The Embracing Project is founded on what Rodriguez Brown, 48, describes as a John Lennon-inspired commitment to humanitarianism. Unlike other programs, which sometimes lose patience with this notoriously difficult population, Rodriguez Brown prides herself on always welcoming girls, even if they repeatedly run afoul of the law or resume destructive habits.

“I don’t care how many times you go back to your pimp. I don’t care how many times you run away,” said Rodriguez Brown, a Spaniard and practicing Buddhist. “I’m going to be here for you.”

Her approach has won her widespread praise locally. The agency works with most trafficking victims who pass through juvenile court, and many come to rely on “Miss Esther” for guidance on everything from escaping their pimps to ordering their birth certificates to work applications.

“They taught me not to give up on myself, even when I was down and I didn’t have any hope,” said 18-year-old Phenix King, an alumna of the program. “They never stopped caring for me.”

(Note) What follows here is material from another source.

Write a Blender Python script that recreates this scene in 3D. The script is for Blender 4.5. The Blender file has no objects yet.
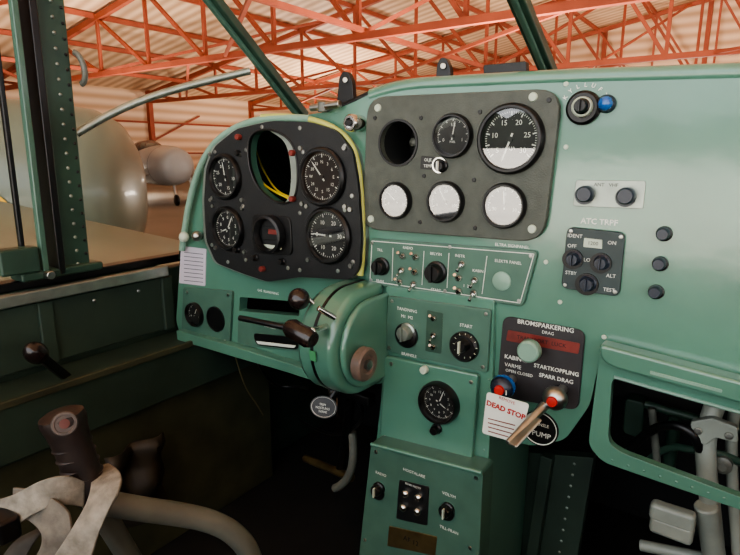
import bpy, bmesh, math, random
from mathutils import Vector, Matrix
random.seed(4)
scene = bpy.context.scene
try: scene.view_settings.look = 'AgX - Medium High Contrast'
except Exception: pass
# ------------------------------------------------------------------ camera calibration
CZ = 1.6
C = Vector((0, 0, CZ)); FP = 556.0
yaw = math.radians(35.0); pit = math.radians(12.6)
F = Vector((-math.sin(yaw)*math.cos(pit), math.cos(yaw)*math.cos(pit), -math.sin(pit)))
R = Vector((math.cos(yaw), math.sin(yaw), 0)); U = R.cross(F)
cam = bpy.data.cameras.new("camera"); camo = bpy.data.objects.new("camera", cam)
scene.collection.objects.link(camo); scene.camera = camo
cam.sensor_width = 36; cam.lens = 36*FP/740; cam.clip_start = 0.02; cam.clip_end = 400
m = Matrix((R, U, -F)).transposed().to_4x4(); m.translation = C
camo.matrix_world = m

def ray(px, py): return F + R*((px-370)/FP) + U*((277.5-py)/FP)
def PY(px, py, y):
    d = ray(px, py); return C + d*((y-C.y)/d.y)
def PX(px, py, x):
    d = ray(px, py); return C + d*((x-C.x)/d.x)
def PD(px, py, dep): return C + ray(px, py)*dep

# ------------------------------------------------------------------ materials
def lin(c):
    c = c/255.0
    return c/12.92 if c <= 0.04045 else ((c+0.055)/1.055)**2.4
def col(r, g, b): return (lin(r), lin(g), lin(b), 1)
MATS = {}
def mat(name, rgb, rough=0.5, metal=0.0, ns=0, na=0.15, bump=0.0, bscale=None, coat=0.0, spec=0.5):
    if name in MATS: return MATS[name]
    mt = bpy.data.materials.new(name); mt.use_nodes = True
    nt = mt.node_tree; b = nt.nodes["Principled BSDF"]
    c = col(*rgb)
    b.inputs["Base Color"].default_value = c
    b.inputs["Roughness"].default_value = rough
    b.inputs["Metallic"].default_value = metal
    b.inputs["Coat Weight"].default_value = coat
    b.inputs["Coat Roughness"].default_value = 0.10
    b.inputs["Specular IOR Level"].default_value = spec
    tc = nt.nodes.new("ShaderNodeTexCoord")
    if ns:
        n = nt.nodes.new("ShaderNodeTexNoise"); n.inputs["Scale"].default_value = ns
        n.inputs["Detail"].default_value = 5
        nt.links.new(tc.outputs["Object"], n.inputs["Vector"])
        r = nt.nodes.new("ShaderNodeValToRGB")
        r.color_ramp.elements[0].position = 0.3; r.color_ramp.elements[1].position = 0.7
        r.color_ramp.elements[0].color = tuple(v*(1-na) for v in c[:3])+(1,)
        r.color_ramp.elements[1].color = tuple(min(1, v*(1+na)) for v in c[:3])+(1,)
        nt.links.new(n.outputs["Fac"], r.inputs["Fac"]); nt.links.new(r.outputs["Color"], b.inputs["Base Color"])
    if bump:
        n2 = nt.nodes.new("ShaderNodeTexNoise"); n2.inputs["Scale"].default_value = bscale or 300
        n2.inputs["Detail"].default_value = 3
        nt.links.new(tc.outputs["Object"], n2.inputs["Vector"])
        bp = nt.nodes.new("ShaderNodeBump"); bp.inputs["Strength"].default_value = bump
        bp.inputs["Distance"].default_value = 0.001
        nt.links.new(n2.outputs["Fac"], bp.inputs["Height"]); nt.links.new(bp.outputs["Normal"], b.inputs["Normal"])
        if coat: nt.links.new(bp.outputs["Normal"], b.inputs["Coat Normal"])
    MATS[name] = mt; return mt
GREEN = mat("green_panel_paint", (84, 126, 108), 0.30, ns=9, na=0.10, bump=0.3, bscale=22, coat=1.0)
GREEN2 = mat("green_subpanel_dimmed", (72, 104, 90), 0.42, ns=25, na=0.12, bump=0.1, bscale=200, coat=0.4)  # darker green, light falloff on the pedestal subpanels put into the colour
LGREEN = mat("pale_green_paint", (124, 155, 138), 0.35, ns=14, na=0.12)
DGREEN = mat("dark_green_paint", (47, 62, 52), 0.5, ns=8, na=0.3, bump=0.1)
FGREEN = mat("frame_green_paint", (46, 70, 58), 0.4, ns=12, na=0.25)
OLIVE = mat("olive_trim", (58, 60, 42), 0.6, ns=15, na=0.3)
YGREEN = mat("zinc_chromate_primer", (176, 178, 98), 0.5, ns=20, na=0.2)
GREY = mat("grey_crackle_paint", (74, 78, 70), 0.5, ns=60, na=0.15, bump=0.6, bscale=500)
BLACKC = mat("black_crackle_paint", (24, 25, 26), 0.4, ns=60, na=0.2, bump=0.5, bscale=500)
BLACK = mat("black_plastic", (14, 14, 15), 0.35)
BAKE = mat("dark_bakelite", (32, 23, 21), 0.25, coat=0.3, ns=40, na=0.3)
GRIPM = mat("dark_grip_rubber", (36, 27, 24), 0.45, ns=60, na=0.35, bump=0.3, bscale=200)
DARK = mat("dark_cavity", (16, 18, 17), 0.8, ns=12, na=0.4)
FACE = mat("gauge_face_black", (16, 17, 17), 0.6)
WHITE = mat("white_marking", (215, 218, 208), 0.5)
IVORY = mat("ivory_paint", (180, 190, 172), 0.4)
PAPER = mat("white_paper", (190, 184, 194), 0.7)
RED = mat("red_paint", (170, 40, 34), 0.35)
DRED = mat("red_label_band", (112, 44, 38), 0.45, ns=60, na=.25)
BLUE = mat("blue_lens", (30, 90, 160), 0.15, coat=0.5)
NAVY = mat("navy_knob", (34, 42, 56), 0.3)
STEEL = mat("brushed_steel", (170, 170, 165), 0.3, 1.0, ns=50, na=0.15)
ALU = mat("worn_aluminium", (150, 158, 150), 0.38, 0.8, ns=40, na=0.15)
CHROME = mat("chrome", (210, 210, 205), 0.12, 1.0)
BRASS = mat("brass", (112, 98, 66), 0.4, 0.8, ns=30, na=0.3)
BROWN = mat("brown_knob", (104, 88, 78), 0.4, ns=60, na=0.3)
YEL = mat("yellow_wire", (215, 190, 40), 0.5)
TAN = mat("tan_cable_sheath", (90, 80, 52), 0.6)
YELP = mat("yellow_number_paint", (225, 180, 40), 0.5)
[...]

Rodriguez Brown said The Embracing Project operates “paycheck to paycheck” and could use a larger facility. The organization has about 2,000 square feet of usable space, but Rodriguez Brown said she needs more than double that to comfortably accommodate the children she serves. She’d also like a facility with a shower and kitchen, so her clients could have a place to get cleaned up and learn life skills.

The organization is constantly searching for more resources. Its future is always in doubt. Rodriguez Brown admits the stress of it all has made her think about quitting. But then she remembers the girls she serves, and realizes she can’t give up — their needs are too great.

“I’m a hustler,” she said. “I’ll find a way.”